Back to your question: BAD CODE.
BarCollection is NOT a FooCollection, as mentioned you are therefore in trouble because you could introduce other elements in the vector of pointers that Bar ones.
I won't extend on that though, because this is beyond the question at hand, and I think that we (as those trying to answer) should restrain ourselves from that.
You cannot pass a reference, but you can pass a View.
Basically, a View is a new object that act as a Proxy to the old one. It's relatively easy using Boost.Iterators from example.
class VectorView
{
typedef std::vector< std::shared_ptr<Foo> > base_type;
public:
typedef Bar value_type;
// all the cluttering
class iterator: boost::iterator::iterator_adaptor<
iterator,
typename base_type::iterator,
std::shared_ptr<Bar>
>
{
typename iterator_adaptor::reference dereference() const
{
// If you have a heart weakness, you'd better stop here...

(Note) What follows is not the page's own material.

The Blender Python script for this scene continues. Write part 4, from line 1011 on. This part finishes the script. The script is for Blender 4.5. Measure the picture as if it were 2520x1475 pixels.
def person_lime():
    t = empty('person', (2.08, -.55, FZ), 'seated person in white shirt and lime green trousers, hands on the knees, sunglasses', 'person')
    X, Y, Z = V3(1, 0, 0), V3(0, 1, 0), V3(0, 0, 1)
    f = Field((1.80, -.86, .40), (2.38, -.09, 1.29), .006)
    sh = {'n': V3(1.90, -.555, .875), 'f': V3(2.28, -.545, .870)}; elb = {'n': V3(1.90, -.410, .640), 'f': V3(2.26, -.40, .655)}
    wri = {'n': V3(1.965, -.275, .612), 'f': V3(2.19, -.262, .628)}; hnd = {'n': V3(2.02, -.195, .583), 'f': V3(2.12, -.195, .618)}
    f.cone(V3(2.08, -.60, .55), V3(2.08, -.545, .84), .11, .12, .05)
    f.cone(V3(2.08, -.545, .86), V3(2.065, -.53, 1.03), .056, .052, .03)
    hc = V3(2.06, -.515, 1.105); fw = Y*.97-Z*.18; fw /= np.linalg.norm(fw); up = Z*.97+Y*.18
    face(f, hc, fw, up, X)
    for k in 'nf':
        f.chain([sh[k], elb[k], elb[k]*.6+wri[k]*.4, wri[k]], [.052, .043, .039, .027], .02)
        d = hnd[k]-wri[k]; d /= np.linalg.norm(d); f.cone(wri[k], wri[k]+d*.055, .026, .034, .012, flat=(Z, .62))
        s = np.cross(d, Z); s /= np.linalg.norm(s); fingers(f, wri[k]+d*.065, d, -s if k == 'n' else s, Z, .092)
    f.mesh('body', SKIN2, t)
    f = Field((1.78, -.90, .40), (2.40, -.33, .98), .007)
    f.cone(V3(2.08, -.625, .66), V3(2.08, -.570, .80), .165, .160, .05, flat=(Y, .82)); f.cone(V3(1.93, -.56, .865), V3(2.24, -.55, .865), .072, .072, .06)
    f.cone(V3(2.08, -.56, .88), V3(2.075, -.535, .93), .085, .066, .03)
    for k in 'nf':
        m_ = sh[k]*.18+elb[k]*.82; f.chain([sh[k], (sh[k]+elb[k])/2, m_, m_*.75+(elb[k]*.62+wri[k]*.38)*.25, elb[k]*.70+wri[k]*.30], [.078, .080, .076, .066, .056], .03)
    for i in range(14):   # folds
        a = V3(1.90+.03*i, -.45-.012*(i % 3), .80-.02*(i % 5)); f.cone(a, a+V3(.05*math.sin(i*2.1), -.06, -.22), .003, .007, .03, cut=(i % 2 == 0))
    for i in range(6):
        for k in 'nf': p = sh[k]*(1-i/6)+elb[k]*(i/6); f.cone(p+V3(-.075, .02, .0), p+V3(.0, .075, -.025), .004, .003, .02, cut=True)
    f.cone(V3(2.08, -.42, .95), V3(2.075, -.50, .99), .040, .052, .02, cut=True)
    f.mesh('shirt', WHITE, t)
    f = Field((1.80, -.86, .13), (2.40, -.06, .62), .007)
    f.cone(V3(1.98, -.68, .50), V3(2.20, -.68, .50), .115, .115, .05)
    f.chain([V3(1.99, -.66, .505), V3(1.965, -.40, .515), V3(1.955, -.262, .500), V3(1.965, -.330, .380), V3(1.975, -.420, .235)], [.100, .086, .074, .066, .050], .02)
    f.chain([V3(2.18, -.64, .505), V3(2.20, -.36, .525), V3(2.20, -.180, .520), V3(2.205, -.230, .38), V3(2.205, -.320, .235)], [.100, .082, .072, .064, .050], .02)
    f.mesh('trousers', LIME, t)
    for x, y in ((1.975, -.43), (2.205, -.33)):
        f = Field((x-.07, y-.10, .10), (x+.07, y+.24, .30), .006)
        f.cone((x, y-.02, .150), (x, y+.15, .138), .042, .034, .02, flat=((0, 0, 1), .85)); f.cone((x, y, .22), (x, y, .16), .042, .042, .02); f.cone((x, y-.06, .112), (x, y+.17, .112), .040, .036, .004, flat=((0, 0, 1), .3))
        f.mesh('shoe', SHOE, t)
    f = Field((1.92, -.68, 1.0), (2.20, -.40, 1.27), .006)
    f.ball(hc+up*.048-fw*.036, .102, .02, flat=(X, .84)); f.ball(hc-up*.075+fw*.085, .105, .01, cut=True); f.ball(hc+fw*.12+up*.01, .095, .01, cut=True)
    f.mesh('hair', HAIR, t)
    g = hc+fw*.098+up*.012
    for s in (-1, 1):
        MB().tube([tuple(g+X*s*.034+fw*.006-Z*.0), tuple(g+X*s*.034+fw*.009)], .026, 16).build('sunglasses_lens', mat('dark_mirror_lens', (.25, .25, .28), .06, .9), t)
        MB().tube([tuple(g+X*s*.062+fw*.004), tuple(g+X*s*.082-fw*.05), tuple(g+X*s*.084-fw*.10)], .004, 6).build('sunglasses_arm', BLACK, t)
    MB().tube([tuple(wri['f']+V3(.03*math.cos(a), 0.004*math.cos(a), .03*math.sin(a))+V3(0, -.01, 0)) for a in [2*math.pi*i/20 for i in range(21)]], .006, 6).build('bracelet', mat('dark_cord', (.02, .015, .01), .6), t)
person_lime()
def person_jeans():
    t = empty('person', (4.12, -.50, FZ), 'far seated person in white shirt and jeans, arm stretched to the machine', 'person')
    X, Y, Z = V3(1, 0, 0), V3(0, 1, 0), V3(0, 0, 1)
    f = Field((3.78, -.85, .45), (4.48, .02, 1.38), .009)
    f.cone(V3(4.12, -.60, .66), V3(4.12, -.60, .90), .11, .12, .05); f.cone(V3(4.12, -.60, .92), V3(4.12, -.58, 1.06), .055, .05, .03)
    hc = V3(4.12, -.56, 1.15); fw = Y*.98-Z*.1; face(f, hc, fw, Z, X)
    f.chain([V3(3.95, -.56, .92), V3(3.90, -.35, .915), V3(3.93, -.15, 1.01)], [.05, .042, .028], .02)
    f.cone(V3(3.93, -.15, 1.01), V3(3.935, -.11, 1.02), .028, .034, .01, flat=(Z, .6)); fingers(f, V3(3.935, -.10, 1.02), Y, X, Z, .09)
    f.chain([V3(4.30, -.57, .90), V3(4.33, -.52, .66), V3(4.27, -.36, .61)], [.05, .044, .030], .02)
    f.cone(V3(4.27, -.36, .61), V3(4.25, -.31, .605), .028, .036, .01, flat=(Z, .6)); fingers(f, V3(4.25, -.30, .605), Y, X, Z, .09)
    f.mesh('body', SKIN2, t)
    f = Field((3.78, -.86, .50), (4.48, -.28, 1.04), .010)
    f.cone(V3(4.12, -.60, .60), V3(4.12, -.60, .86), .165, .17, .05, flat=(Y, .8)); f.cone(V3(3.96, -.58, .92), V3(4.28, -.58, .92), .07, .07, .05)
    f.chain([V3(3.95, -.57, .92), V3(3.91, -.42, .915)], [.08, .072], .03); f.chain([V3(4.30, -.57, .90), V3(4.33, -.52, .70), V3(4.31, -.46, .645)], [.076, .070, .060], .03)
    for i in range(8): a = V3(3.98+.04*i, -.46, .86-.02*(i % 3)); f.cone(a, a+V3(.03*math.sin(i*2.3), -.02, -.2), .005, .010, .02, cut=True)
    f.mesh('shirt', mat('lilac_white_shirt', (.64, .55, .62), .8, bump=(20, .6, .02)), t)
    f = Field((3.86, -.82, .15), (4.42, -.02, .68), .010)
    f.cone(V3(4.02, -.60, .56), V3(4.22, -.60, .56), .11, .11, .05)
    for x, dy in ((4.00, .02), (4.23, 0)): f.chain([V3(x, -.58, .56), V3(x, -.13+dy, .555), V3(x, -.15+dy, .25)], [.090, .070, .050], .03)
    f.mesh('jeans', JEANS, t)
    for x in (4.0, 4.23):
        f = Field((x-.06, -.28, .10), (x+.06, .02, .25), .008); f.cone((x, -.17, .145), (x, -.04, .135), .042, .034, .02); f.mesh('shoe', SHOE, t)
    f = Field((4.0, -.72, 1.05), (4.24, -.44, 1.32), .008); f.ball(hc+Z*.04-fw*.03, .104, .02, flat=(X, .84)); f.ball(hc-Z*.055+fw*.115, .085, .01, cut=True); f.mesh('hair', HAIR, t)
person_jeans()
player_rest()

return reinterpret_cast< std::shared_ptr<Bar> >(this->base_reference());
}
};
// idem for const_iterator
// On to the method forwarding
iterator begin() { return iterator(m_reference.begin()); }
private:
base_type& m_reference;
}; // class VectorView
The real problem here is of course the reference bit. Getting a NEW shared_ptr object is easy, and allow to perform a dynamic_cast as required. Getting a reference to the ORIGINAL shared_ptr but interpreted as the required type... is really not what I like to see in code.
Note:
There might be a way to do better than that using Boost.Fusion transform_view class, but I could not figure it out.
In particular, using transform_view I can get shared_ptr<Bar> but I can't get a shared_ptr<Bar>& when I dereference my iterator, which is annoying given that the only use of returning a reference to the underlying vector (and not a const_reference) is to actually modify the structure of the vector and the objects it contains.
Note 2:
Please consider refactoring. There have been excellent suggestions there.